The Mob Museum, you probably won't be surprised to hear, has an actual speakeasy in the basement. To enter the Underground, you go down to the basement, ring a bell, provide a password, and walk into a Prohibition-era bar and working distillery decorated with artifacts from the 1920s. What's the password? We could tell you, but then we'd have to rub you out. (Seriously, it's posted on the Mob Museum's website.)
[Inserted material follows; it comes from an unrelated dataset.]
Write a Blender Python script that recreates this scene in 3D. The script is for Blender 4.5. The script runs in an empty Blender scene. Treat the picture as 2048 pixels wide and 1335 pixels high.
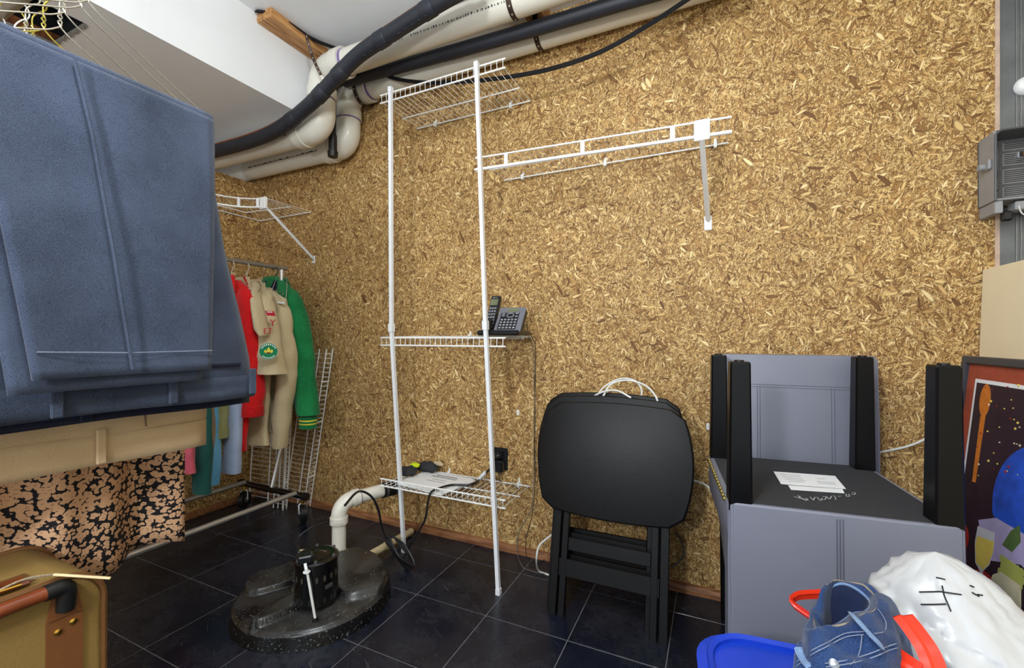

Which leads us to the 1923 Prohibition Bar at the Shoppes at Mandalay Bay. Obviously, this secluded little bar has a speakeasy theme, but hidden within is a room called the Magician's Study, billed as "an intimate and exclusive invite-only interactive theater experience hosted by a charming international magician in his secret study." There's a whole rigmarole for getting in; if you do it, let us know.
Late last year, Circa opened its own Secret Bar, hidden behind an overhead door, featuring a close-up photo of the eyes of Marilyn Monroe, in the high-limit room on the second floor of the casino.
On the Record is the nightclub at Park MGM; it's hidden behind a two-story record-store entrance off the main casino floor. That leads to an indoor-outdoor space dominated by a full-sized double-decker bus that houses the deejays and audio equipment, along with a karaoke space, dance floor, and a hidden speakeasy in the hidden club called the Vinyl Room.
The latest entry onto the list is the the Lock, the requisite speakeasy hidden behind a new bar, Cabinet of Curiosities, on the lower level of Bally's. You have to make a reservation for the Lock, then look for a phone on the wall of the bar to check in. The “locksmith” apparently instructs you how to get in by "picking the locks." We're told that it's a 90-minute Prohibition-style experience inside the speakeasy.
We doubt that hidden Las Vegas spaces have run their course, so we look forward to updating this QoD when more reveal themselves.